→ Problem requirements:
Will you print the material below without altering a single character?
-- start of Extracted entries --
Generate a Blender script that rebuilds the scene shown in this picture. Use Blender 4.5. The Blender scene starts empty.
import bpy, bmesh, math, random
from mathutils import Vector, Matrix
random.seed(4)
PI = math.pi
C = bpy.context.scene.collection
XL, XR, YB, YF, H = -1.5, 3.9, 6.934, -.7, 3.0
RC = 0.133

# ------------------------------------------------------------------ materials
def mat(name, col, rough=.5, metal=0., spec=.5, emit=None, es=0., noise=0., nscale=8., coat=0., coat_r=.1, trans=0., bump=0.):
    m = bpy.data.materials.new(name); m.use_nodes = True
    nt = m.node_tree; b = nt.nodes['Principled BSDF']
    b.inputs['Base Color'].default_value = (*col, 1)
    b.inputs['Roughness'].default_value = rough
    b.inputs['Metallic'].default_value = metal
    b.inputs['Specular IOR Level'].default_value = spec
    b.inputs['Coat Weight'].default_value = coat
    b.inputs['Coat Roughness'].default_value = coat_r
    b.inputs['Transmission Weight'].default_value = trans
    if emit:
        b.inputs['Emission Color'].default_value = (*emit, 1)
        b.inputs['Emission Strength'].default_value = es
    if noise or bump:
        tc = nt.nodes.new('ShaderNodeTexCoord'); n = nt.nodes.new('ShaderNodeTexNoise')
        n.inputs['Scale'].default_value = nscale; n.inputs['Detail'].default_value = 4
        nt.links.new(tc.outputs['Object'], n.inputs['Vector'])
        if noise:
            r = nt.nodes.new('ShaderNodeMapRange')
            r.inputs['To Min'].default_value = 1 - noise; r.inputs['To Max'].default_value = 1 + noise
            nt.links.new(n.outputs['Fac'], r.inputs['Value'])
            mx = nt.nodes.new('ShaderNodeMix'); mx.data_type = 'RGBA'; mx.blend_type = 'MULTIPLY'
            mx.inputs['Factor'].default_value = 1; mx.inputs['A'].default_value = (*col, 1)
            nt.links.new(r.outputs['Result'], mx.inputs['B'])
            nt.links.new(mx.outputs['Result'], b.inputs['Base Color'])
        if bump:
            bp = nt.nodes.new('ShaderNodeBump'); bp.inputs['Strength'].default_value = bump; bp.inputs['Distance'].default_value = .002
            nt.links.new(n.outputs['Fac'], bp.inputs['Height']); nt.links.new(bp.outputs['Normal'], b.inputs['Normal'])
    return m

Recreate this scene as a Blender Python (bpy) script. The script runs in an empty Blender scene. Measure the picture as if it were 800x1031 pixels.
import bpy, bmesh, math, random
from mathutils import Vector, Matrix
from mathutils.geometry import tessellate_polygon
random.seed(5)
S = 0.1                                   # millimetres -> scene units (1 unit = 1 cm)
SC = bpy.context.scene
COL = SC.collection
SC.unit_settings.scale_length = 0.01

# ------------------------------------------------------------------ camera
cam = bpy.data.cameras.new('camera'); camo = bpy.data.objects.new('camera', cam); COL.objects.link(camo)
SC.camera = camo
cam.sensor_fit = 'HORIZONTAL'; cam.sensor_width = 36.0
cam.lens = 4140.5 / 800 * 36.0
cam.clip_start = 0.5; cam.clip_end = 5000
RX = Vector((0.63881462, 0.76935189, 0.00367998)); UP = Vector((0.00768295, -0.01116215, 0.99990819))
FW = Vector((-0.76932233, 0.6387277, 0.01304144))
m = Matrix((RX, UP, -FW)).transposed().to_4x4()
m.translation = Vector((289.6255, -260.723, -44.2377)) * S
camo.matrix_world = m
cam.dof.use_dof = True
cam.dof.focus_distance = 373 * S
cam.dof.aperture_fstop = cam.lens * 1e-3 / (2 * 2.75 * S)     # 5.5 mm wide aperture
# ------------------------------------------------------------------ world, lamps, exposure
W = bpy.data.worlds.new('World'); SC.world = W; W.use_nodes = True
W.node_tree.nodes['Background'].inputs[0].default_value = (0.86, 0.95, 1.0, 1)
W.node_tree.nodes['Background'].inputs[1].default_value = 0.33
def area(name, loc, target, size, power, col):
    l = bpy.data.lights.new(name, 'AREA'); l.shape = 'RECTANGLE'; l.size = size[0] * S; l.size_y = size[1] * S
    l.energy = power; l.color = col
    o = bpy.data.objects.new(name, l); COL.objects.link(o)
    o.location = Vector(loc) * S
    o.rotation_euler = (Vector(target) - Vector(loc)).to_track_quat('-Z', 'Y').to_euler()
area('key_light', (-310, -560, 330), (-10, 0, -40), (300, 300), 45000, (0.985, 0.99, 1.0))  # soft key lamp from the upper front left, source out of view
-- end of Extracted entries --
→ Answer to the task:
Generate a Blender script that rebuilds the scene shown in this picture. Use Blender 4.5. The Blender scene starts empty.
import bpy, bmesh, math, random
from mathutils import Vector, Matrix
random.seed(4)
PI = math.pi
C = bpy.context.scene.collection
XL, XR, YB, YF, H = -1.5, 3.9, 6.934, -.7, 3.0
RC = 0.133

# ------------------------------------------------------------------ materials
def mat(name, col, rough=.5, metal=0., spec=.5, emit=None, es=0., noise=0., nscale=8., coat=0., coat_r=.1, trans=0., bump=0.):
    m = bpy.data.materials.new(name); m.use_nodes = True
    nt = m.node_tree; b = nt.nodes['Principled BSDF']
    b.inputs['Base Color'].default_value = (*col, 1)
    b.inputs['Roughness'].default_value = rough
    b.inputs['Metallic'].default_value = metal
    b.inputs['Specular IOR Level'].default_value = spec
    b.inputs['Coat Weight'].default_value = coat
    b.inputs['Coat Roughness'].default_value = coat_r
    b.inputs['Transmission Weight'].default_value = trans
    if emit:
        b.inputs['Emission Color'].default_value = (*emit, 1)
        b.inputs['Emission Strength'].default_value = es
    if noise or bump:
        tc = nt.nodes.new('ShaderNodeTexCoord'); n = nt.nodes.new('ShaderNodeTexNoise')
        n.inputs['Scale'].default_value = nscale; n.inputs['Detail'].default_value = 4
        nt.links.new(tc.outputs['Object'], n.inputs['Vector'])
        if noise:
            r = nt.nodes.new('ShaderNodeMapRange')
            r.inputs['To Min'].default_value = 1 - noise; r.inputs['To Max'].default_value = 1 + noise
            nt.links.new(n.outputs['Fac'], r.inputs['Value'])
            mx = nt.nodes.new('ShaderNodeMix'); mx.data_type = 'RGBA'; mx.blend_type = 'MULTIPLY'
            mx.inputs['Factor'].default_value = 1; mx.inputs['A'].default_value = (*col, 1)
            nt.links.new(r.outputs['Result'], mx.inputs['B'])
            nt.links.new(mx.outputs['Result'], b.inputs['Base Color'])
        if bump:
            bp = nt.nodes.new('ShaderNodeBump'); bp.inputs['Strength'].default_value = bump; bp.inputs['Distance'].default_value = .002
            nt.links.new(n.outputs['Fac'], bp.inputs['Height']); nt.links.new(bp.outputs['Normal'], b.inputs['Normal'])
    return m

Recreate this scene as a Blender Python (bpy) script. The script runs in an empty Blender scene. Measure the picture as if it were 800x1031 pixels.
import bpy, bmesh, math, random
from mathutils import Vector, Matrix
from mathutils.geometry import tessellate_polygon
random.seed(5)
S = 0.1                                   # millimetres -> scene units (1 unit = 1 cm)
SC = bpy.context.scene
COL = SC.collection
SC.unit_settings.scale_length = 0.01

# ------------------------------------------------------------------ camera
cam = bpy.data.cameras.new('camera'); camo = bpy.data.objects.new('camera', cam); COL.objects.link(camo)
SC.camera = camo
cam.sensor_fit = 'HORIZONTAL'; cam.sensor_width = 36.0
cam.lens = 4140.5 / 800 * 36.0
cam.clip_start = 0.5; cam.clip_end = 5000
RX = Vector((0.63881462, 0.76935189, 0.00367998)); UP = Vector((0.00768295, -0.01116215, 0.99990819))
FW = Vector((-0.76932233, 0.6387277, 0.01304144))
m = Matrix((RX, UP, -FW)).transposed().to_4x4()
m.translation = Vector((289.6255, -260.723, -44.2377)) * S
camo.matrix_world = m
cam.dof.use_dof = True
cam.dof.focus_distance = 373 * S
cam.dof.aperture_fstop = cam.lens * 1e-3 / (2 * 2.75 * S)     # 5.5 mm wide aperture
# ------------------------------------------------------------------ world, lamps, exposure
W = bpy.data.worlds.new('World'); SC.world = W; W.use_nodes = True
W.node_tree.nodes['Background'].inputs[0].default_value = (0.86, 0.95, 1.0, 1)
W.node_tree.nodes['Background'].inputs[1].default_value = 0.33
def area(name, loc, target, size, power, col):
    l = bpy.data.lights.new(name, 'AREA'); l.shape = 'RECTANGLE'; l.size = size[0] * S; l.size_y = size[1] * S
    l.energy = power; l.color = col
    o = bpy.data.objects.new(name, l); COL.objects.link(o)
    o.location = Vector(loc) * S
    o.rotation_euler = (Vector(target) - Vector(loc)).to_track_quat('-Z', 'Y').to_euler()
area('key_light', (-310, -560, 330), (-10, 0, -40), (300, 300), 45000, (0.985, 0.99, 1.0))  # soft key lamp from the upper front left, source out of view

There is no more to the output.